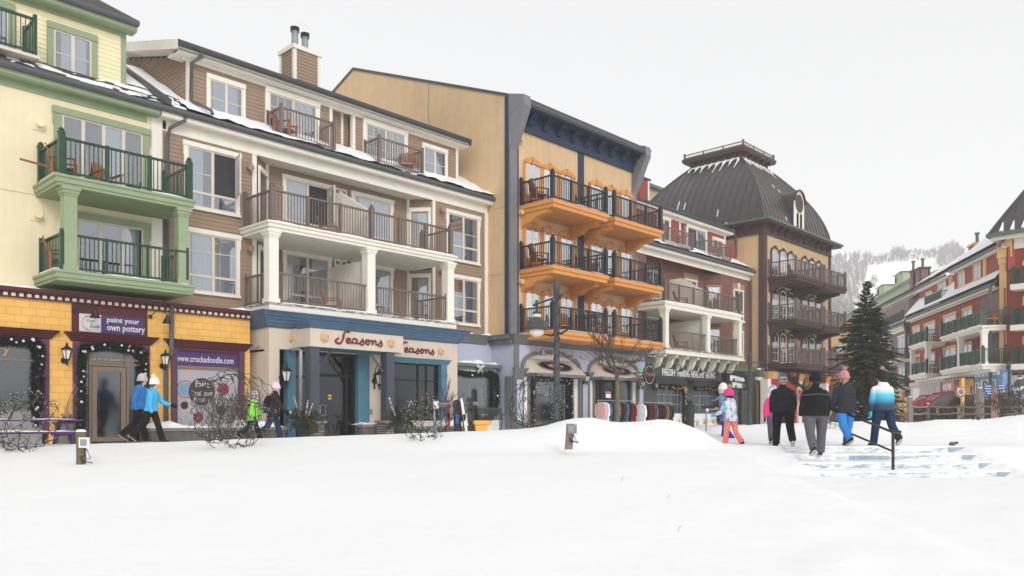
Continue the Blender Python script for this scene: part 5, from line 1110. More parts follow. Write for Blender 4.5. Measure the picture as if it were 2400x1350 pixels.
f.box(a0-0.1, a1+0.1, b0-0.1, b1+0.1, DZ1-0.12, DZ1+0.3, 'tower_brown'); f.box(a0-0.55, a1+0.55, b0-0.55, b1+0.55, DZ1+0.42, DZ1+0.60, 'tower_brown'); f.box(a0-0.5, a1+0.5, b0-0.5, b1+0.5, DZ1+0.3, DZ1+0.42, 'tower_brown')
for k in range(5):
    x = a0+0.2+k*(a1-a0-0.5)/4; f.prism([(b0-0.1, DZ1+0.3), (b0-0.5, DZ1+0.3), (b0-0.1, DZ1)], 'x', x, x+0.14, 'tower_brown'); f.prism([(a0-0.1, DZ1+0.3), (a0-0.5, DZ1+0.3), (a0-0.1, DZ1)], 'y', b0+0.2+k*(b1-b0-0.5)/4, b0+0.34+k*(b1-b0-0.5)/4, 'tower_brown')
pl = f.build('roof_platform', E_)
railing(pl, [(a0-0.4, b1+0.4), (a0-0.4, b0-0.4), (a1+0.4, b0-0.4), (a1+0.4, b1+0.4)], DZ1+0.6, 'tower_rail', 0.34, gap=0.16, finial=False, post_gap=1.5, pw=0.12, name='cresting')
# round headed dormer
f = MB(); dx, dw, yf = 54.4, 0.85, EY0-0.12; zb, zc = 13.6, 15.6
f.box(dx-dw, dx+dw, yf+0.04, EY0+3.0, zb, zc, 'metal_roof')
n = 14; arc_ = [(dx-dw*math.cos(PI*i/n), zc+dw*math.sin(PI*i/n)) for i in range(n+1)]
V = [(p[0], yf+0.04, p[1]) for p in arc_]+[(p[0], EY0+3.2, p[1]) for p in arc_]; f.add(V, [(i, i+1, n+2+i, n+1+i) for i in range(n)], 'metal_roof')
d_ = f.build('round_dormer', E_)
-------
> EXERCISE BRIEF
Leave out the pictures and restate everything else word for word.

> EXERCISE RESULT
Continue the Blender Python script for this scene: part 5, from line 1110. More parts follow. Write for Blender 4.5. Measure the picture as if it were 2400x1350 pixels.
f.box(a0-0.1, a1+0.1, b0-0.1, b1+0.1, DZ1-0.12, DZ1+0.3, 'tower_brown'); f.box(a0-0.55, a1+0.55, b0-0.55, b1+0.55, DZ1+0.42, DZ1+0.60, 'tower_brown'); f.box(a0-0.5, a1+0.5, b0-0.5, b1+0.5, DZ1+0.3, DZ1+0.42, 'tower_brown')
for k in range(5):
    x = a0+0.2+k*(a1-a0-0.5)/4; f.prism([(b0-0.1, DZ1+0.3), (b0-0.5, DZ1+0.3), (b0-0.1, DZ1)], 'x', x, x+0.14, 'tower_brown'); f.prism([(a0-0.1, DZ1+0.3), (a0-0.5, DZ1+0.3), (a0-0.1, DZ1)], 'y', b0+0.2+k*(b1-b0-0.5)/4, b0+0.34+k*(b1-b0-0.5)/4, 'tower_brown')
pl = f.build('roof_platform', E_)
railing(pl, [(a0-0.4, b1+0.4), (a0-0.4, b0-0.4), (a1+0.4, b0-0.4), (a1+0.4, b1+0.4)], DZ1+0.6, 'tower_rail', 0.34, gap=0.16, finial=False, post_gap=1.5, pw=0.12, name='cresting')
# round headed dormer
f = MB(); dx, dw, yf = 54.4, 0.85, EY0-0.12; zb, zc = 13.6, 15.6
f.box(dx-dw, dx+dw, yf+0.04, EY0+3.0, zb, zc, 'metal_roof')
n = 14; arc_ = [(dx-dw*math.cos(PI*i/n), zc+dw*math.sin(PI*i/n)) for i in range(n+1)]
V = [(p[0], yf+0.04, p[1]) for p in arc_]+[(p[0], EY0+3.2, p[1]) for p in arc_]; f.add(V, [(i, i+1, n+2+i, n+1+i) for i in range(n)], 'metal_roof')
d_ = f.build('round_dormer', E_)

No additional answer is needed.